Abstract

Selective timber logging leaves a mosaic disrupted terrain within largely non-impacted rainforest. Assessment of the role of the disrupted terrain within the dynamics of a region requires that whole elements of terrain (e.g., a skid trail, a logging road, a disrupted headwater, or a forest block with or without canopy disturbance) are characterised with a small/unique set of parameters. And that the true distribution of these is understood over the region. Understanding the recovery of the terrain, would be then, a simple extension of such parameter estimation methods.

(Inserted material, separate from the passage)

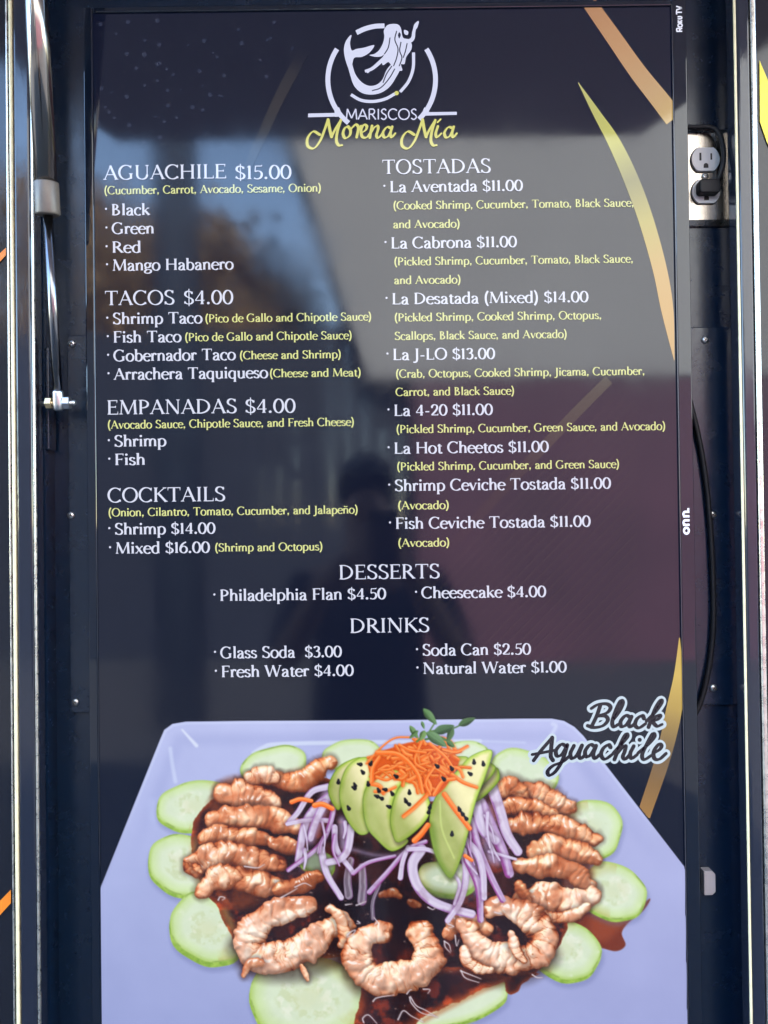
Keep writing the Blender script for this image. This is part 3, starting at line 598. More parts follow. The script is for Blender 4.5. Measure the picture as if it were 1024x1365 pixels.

Current attempts to validate distributed hydrological or contaminant models show that the derivation of mosaic or slope scale parameters by either 'down- or up-scaling' is subject to severe constraints: 1. Application of physics-based models to catchment problems is based on limited measurement, thus rendering true parameter distributions un-identifiable. 2. Examination of work where mosaic scale parameters are derived by response upscaling, again highlights the dearth of data. Often the data allows the derivation of 'effective parameters' for only one mosaic element 3. Where large uncertainties in the process definitions exist, both techniques (up- and down- scaling) will propagate and magnify the error. In conclusion, there is a need for direct derivation of parameters at the scale they are required - the scale of the terrain disturbance.

A new research project was established in July 1994 with the aim of deriving distributions of mosaic-scale parameters of water and sediment flow. The field data programme is centred on the Barn catchment, Danum Valley, Sabah. The catchment lies within a stand of dipterocarp rainforest, now recovering from selective logging in 1988. Manchester University have derived water and sediment budgets from catchment monitoring since 1987. The new instrument network will comprise of 18 mosaic-scale elements, each with continuos logging of discharge and turbidity. The responses observed for a distribution of the elements will be parameterised using a combination of transfer-function (microCAPTAIN) and conceptual (TOPMODEL) models. Uncertainty in the response at the regional (or catchment) scale will be predicted. Small-scale measurements of hydro- geomorphological parameters (e.g., saturated hydraulic conductivity and erodibility) will be incorporated within small-scale physics-based modelling, to (1) predict uncertainties at the mosaic scale, and (2) allow the large-scale response functions to be related to 'physics-based parameters'. The work aims both to quantify uncertainties in large-scale predictions of water/sediment flux and develop a better understanding of the patterns of these flows within a recovering rainforest.